Cette crise, nous y sommes enfin, grâce à la politique visionnaire du bushisme. Quelle intelligence dans la création d’un climat économique favorable aux idiots utiles du marché mondialisé et aux savants fous de la financiarisation dont le chef d’œuvre est la subprime immobilière, produit bancaire psychotique et délire monomaniaque sur la valeur d’échange ! Ne s’agissait-il pas de convaincre les emprunteurs que le pavillon en planches d’une Sarah Palin quelconque dans la banlieue d’Anchorage finirait un jour ou l’autre par valoir autant que la résidence en marbre de Julia Roberts à Beverly Hill ? Ainsi a joué à plein ce que Georges W Bush, fin lecteur du Capital, véritable althussérien de la Maison Blanche, a pu appeler avec Marx, « le caractère fétiche de la marchandise ».

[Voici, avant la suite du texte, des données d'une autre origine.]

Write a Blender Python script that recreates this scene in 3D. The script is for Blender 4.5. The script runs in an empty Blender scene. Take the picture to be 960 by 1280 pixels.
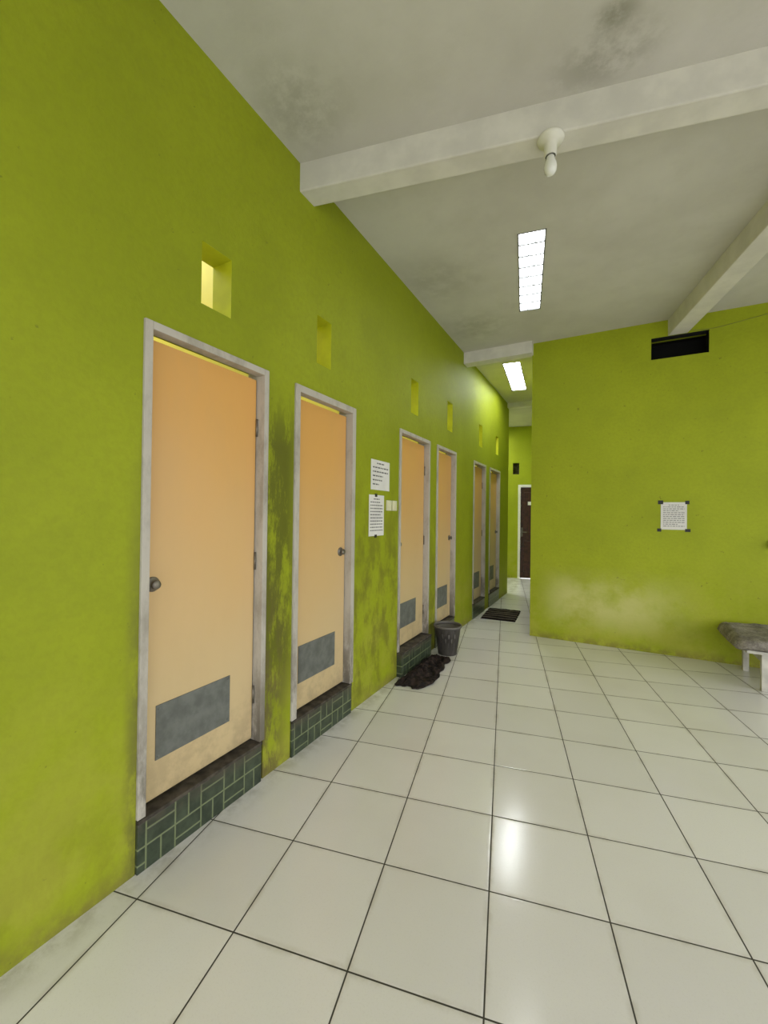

Et le voilà, notre petit père des grandes plaines, maintenant que l’effondrement est imminent, qui prépare les réformes de structures indispensables pour passer au socialisme réel : ses bras armés, la Banque Fédérale et le secrétariat d’Etat au Trésor nationalisent à tour de bras les grandes banques, les assureurs, les organismes de crédit. C’est une manière de NEP qui laisse pour seules victimes du talon de fer du marché les patrons de supérette de Wichita, les équipementiers automobiles de Talahasee et les fermières survivalistes du Montana. Le jour venu, tous, ruinés, aigris, revenus de leurs illusions sur la libre entreprise, rejoindront les rangs de la Grande Révolution Communiste Américaine.

Notre seule angoisse, donc, ce sont ces maudites élections de novembre qui pourraient tout remettre en question. A moins que, pour sauver les acquis de ses deux mandats, le camarade Bush décide de passer, avec l’aide des vétérans d’Irak et d’Afghanistan, à la dictature du prolétariat.

Ce que nous souhaitons ici, de tout cœur.